Obamaneycare: Trotskyite takeover or big company bail out?
It's almost too perfect.
Of all the GOP candidates President Barack Obama could possibly face in the 2012 election, he's been matched against Mitt Romney.
As presidential opponents tend to be, Romney and Obama are on opposite sides of nearly every policy issue – not least, if only ostensibly, healthcare.
Except for one uncomfortable fact. Obamacare – the "Crown Jewel of Socialism" (in Michele Bachmann's famous turn of phrase), which has been decried by many on the right as nothing short of socioeconomic Armageddon – is based almost exactly on the healthcare law Romney spearheaded as governor of Massachusetts in 2006.
It's an ironic and vexing state of affairs. A fact that Romney has tried to deflect, deny and otherwise shy away from thus far on the campaign trail.
For that precise reason, of course, it's a fact Obama has been all to happy to highlight – never missing a chance to tweak Romney with reminders of his former self. In April, for instance, on the sixth anniversary of the Bay State's healthcare reform law, the Obama camp released an ad spotlighting the many things the two laws have in common.
So how similar are Obamacare and Romneycare?
Short answer: Very.
Same, only slightly different
The two laws share the same philosophy of near-universal coverage and the same basic "three-legged stool" structure: 1) disallowing discrimination by payers; 2) mandating that people purchase coverage; and 3) subsidizing that coverage for those who can't afford it.
And not only that. Both laws were designed and drawn up by some of the same economists and health policy experts, such as Jonathan Gruber, a professor of economics at MIT (pictured at top left).
"Basically, they're the same [bleeping] bill," Gruber told the New York Daily News.
In an interview with Healthcare IT News this week, Gruber used no such salty language, alas, but his message was the same.

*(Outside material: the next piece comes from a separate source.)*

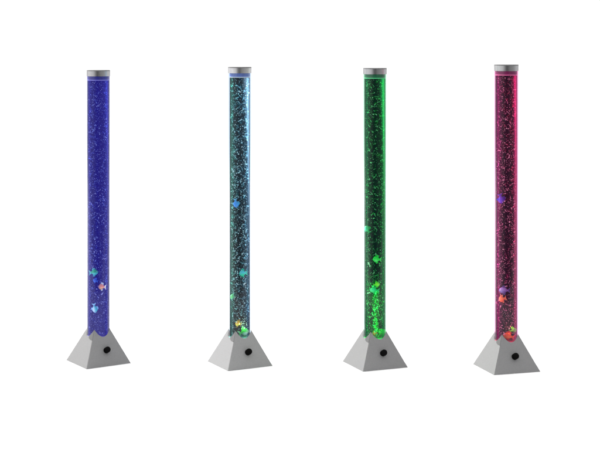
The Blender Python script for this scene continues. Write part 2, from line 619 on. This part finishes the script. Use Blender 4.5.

"Obamacare is based on Romneycare," he says. "Myself and a number of Massachusetts experts were brought down to Washington to help them develop it, based on what we'd done in Massachusetts."

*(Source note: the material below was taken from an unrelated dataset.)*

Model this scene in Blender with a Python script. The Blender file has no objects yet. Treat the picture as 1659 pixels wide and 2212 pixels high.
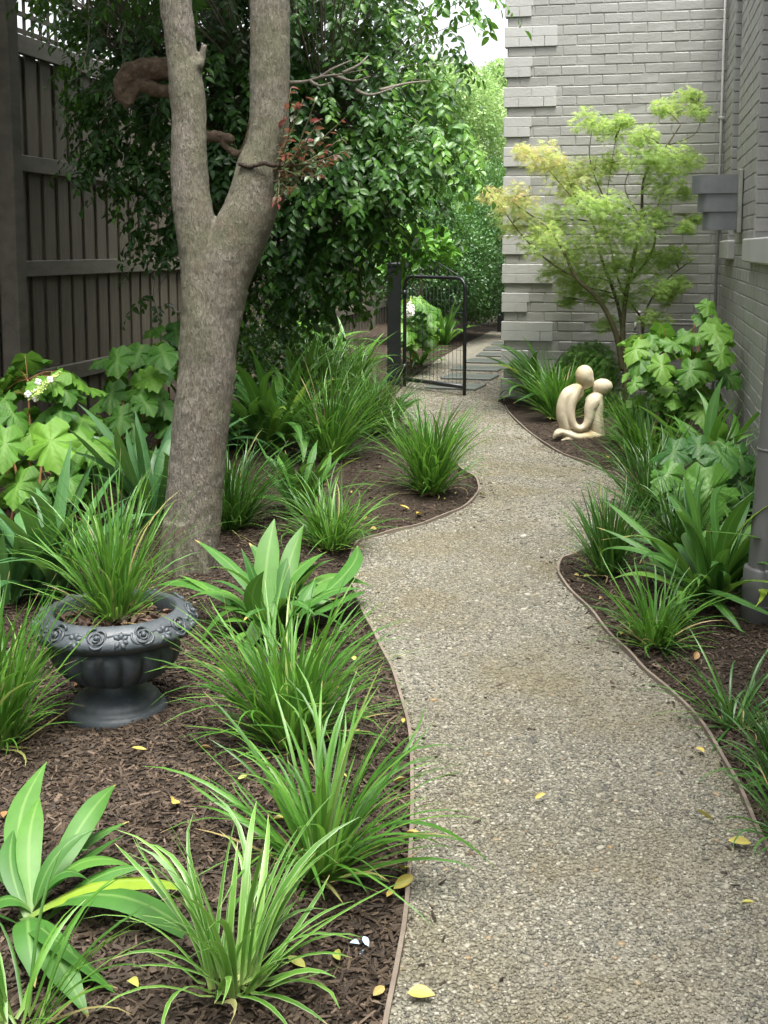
import bpy, math, random
import numpy as np
from mathutils import Vector
from mathutils.geometry import tessellate_polygon
R = np.random.default_rng(7)
random.seed(7)
S = bpy.context.scene
COL = S.collection
rad = math.radians

# ------------------------------------------------------------------ camera, sky, sun, exposure
CAM_H, PITCH, YAW, PW, PH, FPX = 1.33, 7.0, 12.021, 1659.0, 2212.0, 2580.0
CYP = 851.784                    # the lens is shifted: its axis meets the picture here
cam = bpy.data.cameras.new('camera'); camo = bpy.data.objects.new('camera', cam); COL.objects.link(camo)
camo.location = (0, 0, CAM_H); camo.rotation_euler = (rad(90 - PITCH), 0, rad(YAW))
cam.sensor_fit = 'VERTICAL'; cam.sensor_height = 36; cam.lens = 36 * FPX / PH
cam.shift_y = (CYP - PH / 2) / PH; cam.clip_start = .05; cam.clip_end = 500
S.camera = camo
SUN_EL, SUN_AZ = 74, 140          # elevation, compass turn of the sun from +Y towards +X
w = bpy.data.worlds.new('World'); S.world = w; w.use_nodes = True
nt = w.node_tree; bg = nt.nodes['Background']
sky = nt.nodes.new('ShaderNodeTexSky'); sky.sky_type = 'NISHITA'; sky.sun_disc = False
sky.sun_elevation = rad(SUN_EL); sky.sun_rotation = rad(SUN_AZ); sky.dust_density = 6; sky.air_density = 1.0
hs = nt.nodes.new('ShaderNodeHueSaturation'); hs.inputs['Saturation'].default_value = .22
nt.links.new(sky.outputs[0], hs.inputs['Color']); nt.links.new(hs.outputs[0], bg.inputs['Color'])
bg.inputs['Strength'].default_value = .12
sl = bpy.data.lights.new('sun', 'SUN'); slo = bpy.data.objects.new('sun', sl); COL.objects.link(slo)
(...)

[Q&A: A county-level candidate discusses talking healthcare on the campaign trail.]
One big difference?
"Obamacare is more ambitious in one important way: Romneycare did not try at all to tackle healthcare cost control, whereas Obamacare does," Gruber says. "So you can think of it as a more ambitious version of Romneycare.”
Sure, there are many other variations, as one would expect, between a law crafted for a commonwealth of 6.5 million people and another designed for a nation of 312 million.

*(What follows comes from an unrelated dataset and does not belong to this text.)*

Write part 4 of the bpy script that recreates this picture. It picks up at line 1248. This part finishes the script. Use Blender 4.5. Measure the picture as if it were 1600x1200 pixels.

And they aren't always different in the ways one might expect. When it comes to the much-maligned "individual mandate," for instance, while Romneycare penalizes Massachusetts residents who don't buy insurance a not insubstantial $1,200, the penalty under the Affordable Care Act is $695, or 2.5 percent of income.
Both laws require citizens to buy insurance, and both require employers to provide it. In Massachusetts the penalty for businesses with 11 employees or more who don't make a "fair and reasonable contribution" to their health coverage is about $300 per worker. With Obamacare, the businesses required to comply get bigger (only those with 50 or more people on their payroll), but so do the fines: $2,000 penalty per employee.
"In the Massachusetts law we have a very small penalty for employers who don't offer health insurance," Gruber explained. "With the federal law, it's much larger. I would say that's a very big difference."
Other small differences are more or less cosmetic. While both plans allow kids to stay on their parents' insurance until age 26, for example, Romney's law specifies that they maintain coverage for two years after they stop being claimed as dependents or until they turn 26, whichever happens first.
[Feature: Washington gubernatorial candidates at center of national health debate.]
But one more big place the laws are at odds has to do with the subsidies they offer to help people purchase insurance. The Bay State subsidizes folks who earn up to 300 percent of the poverty level; the ACA helps out anyone under 400 percent of the poverty level – but gives them less of a subsidy.
"In Massachusetts, our subsidies to low-income families are much more generous than those in the federal law," Gruber adds. "The federal law makes low-income families pay a lot more of their healthcare costs than does the Massachusetts plan."